La chiamano Generazione Zeta. Sembrerebbe un sottoinsieme di questo millennio. Il grande niente. Quindi enunciare termini come content creator è giustappunto un sovrappiù di inconsistenza che erige una fortezza intorno al disvalore della solita pedante vanità. Ci appaiono davanti a mò di simulacro esemplare le starlette di un tale sottoinsieme che non ha nemmeno una ideologia da cui affrancarsi. Le tiktoker, le youtuber, neologismi sgraffiati dalla lingua della green economy un po’ modaiola, un po’ paracula volendo. Non ingerire, ma produrre fatturato. Macinare amenità. Roba di questo genere, a cui ci siamo abituati abbondantemente. Per cui finisci su TikTok e osservi imbambolata e senza curiosità la verve spumeggiante della ragazza del momento.
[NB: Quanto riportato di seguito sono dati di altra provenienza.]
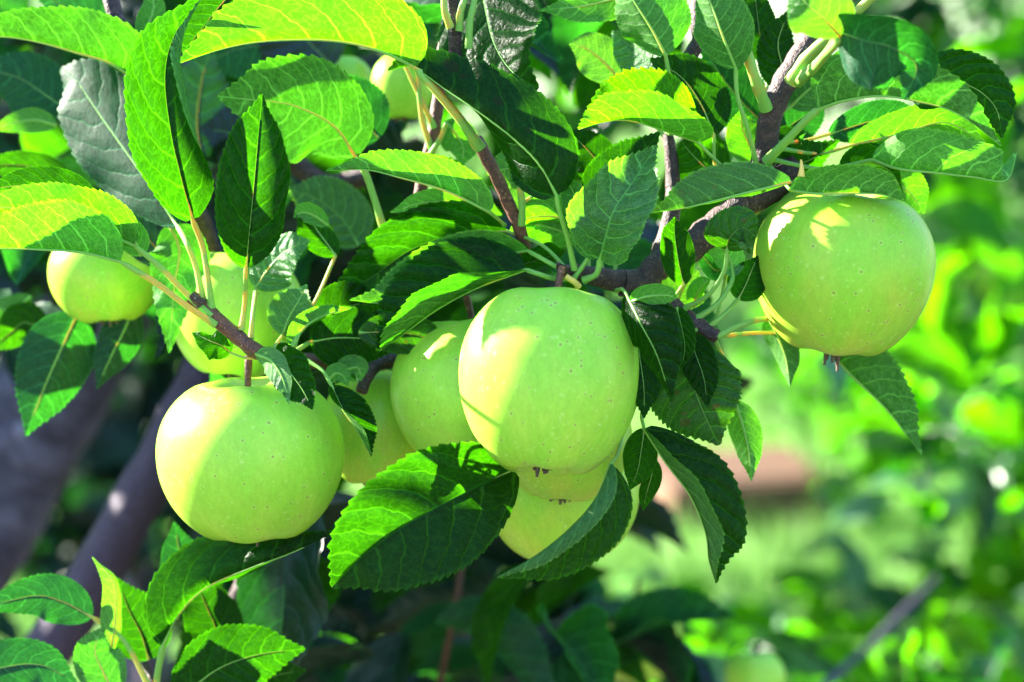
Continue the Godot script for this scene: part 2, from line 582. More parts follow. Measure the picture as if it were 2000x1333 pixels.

Non so, una certa Alessia Lanza. Ventenni, con un seguito di milioni di follower per non so davvero cosa. Non chiediamocelo. Stanno davanti a una fotocamera, pubblicano un video, dicono due cosette, cantano senza voce, intonate, come una monomelodia priva di suono. Tutto fila perfettamente, così deve essere. Facile e deprecabile insieme. Cioè non si trova un merito per il patrimonio di piacevolezze decisamente inutili. Ed è questo il segreto, il colpo da maestro, essere vincenti nell’assoluta mestizia di un vuoto. Una mancanza. Una poetica che non sussiste, non scardina un qualsiasi straccio di dibattito, non esiste il proscenio, l’impegno, la militanza.
Ce lo dice persino la musica, non ha bisogno di melodie. Ci bastano le ragazze dal seguito infinito, le ragazze delle sciocchezze sublimi. Il rapper che esegue versi scombinati e disarmonici, senza nemmeno una vera strada da raccontare, un Hyde Park, una Little Italy. Nella lusinga si consuma dunque tutto l’inganno di questo secolo, perfezionato persino rispetto agli altri. Essere una tiktoker riuscita fa professione, capite? Alessia Lanza, ventitré anni, è una professionista. Nel senso, finirà a fare la modella, a indossare un brand, azzerare la bellezza della lingua italiana, in luogo di un lessico brevissimo e da quadrilatero delle griffe. Ed è già la tristezza che scombina il mondo, essere partecipi di una rivoluzione involuta e antropologica schiantata verso la conformità allieta da connotati amorfi. Essere simpatiche, con un buon filter ad organizzare l’ovale e la pigrizia di taluni zigomi. “Sono loro stasera i migliori che abbiamo?”. Yes. I video della tiktoker del momento. Oggi si chiama Alessia Lanza. Chi è?
Eppure, l’ignoranza è tutta nostra. Perché quattro milioni di seguaci (terribile voce per indicare il corteo abulico o di indolenti) lo sanno eccome. Il suo fidanzato pare sia un rapper italo-domenicano. C’è un salto della specie, non so come dire, il tandem con una marcia in più. Non più velina sbarra calciatore. Ma tiktoker sbarra trapper o rapper, i quali insomma non sono esattamente gigli. E vedete la sostituzione non sarà un passaggio inavvertito, il cataclisma apportatore di superficialità avidissime di bellezza residua, da disintegrare, polverizzare, normalizzandola o ancor peggio volgarizzandola, rendendola alla stregua di un berciare da pianerottolo. Non ci sembrerà mai così magnifico il medio, l’accessibile, il modesto brioso, come di questi tempi e nei giorni a venire. L’eccezione sarà addomesticata qualora sventuratamente dovesse ancora accadere, ma abbiamo fiducia in cuor nostro che non succederà più. Il disavanzo sarà il must, una mandria di ebeti favolosi, indottrinati alla consolazione media, che non chiameremo per educazione: mediocrità.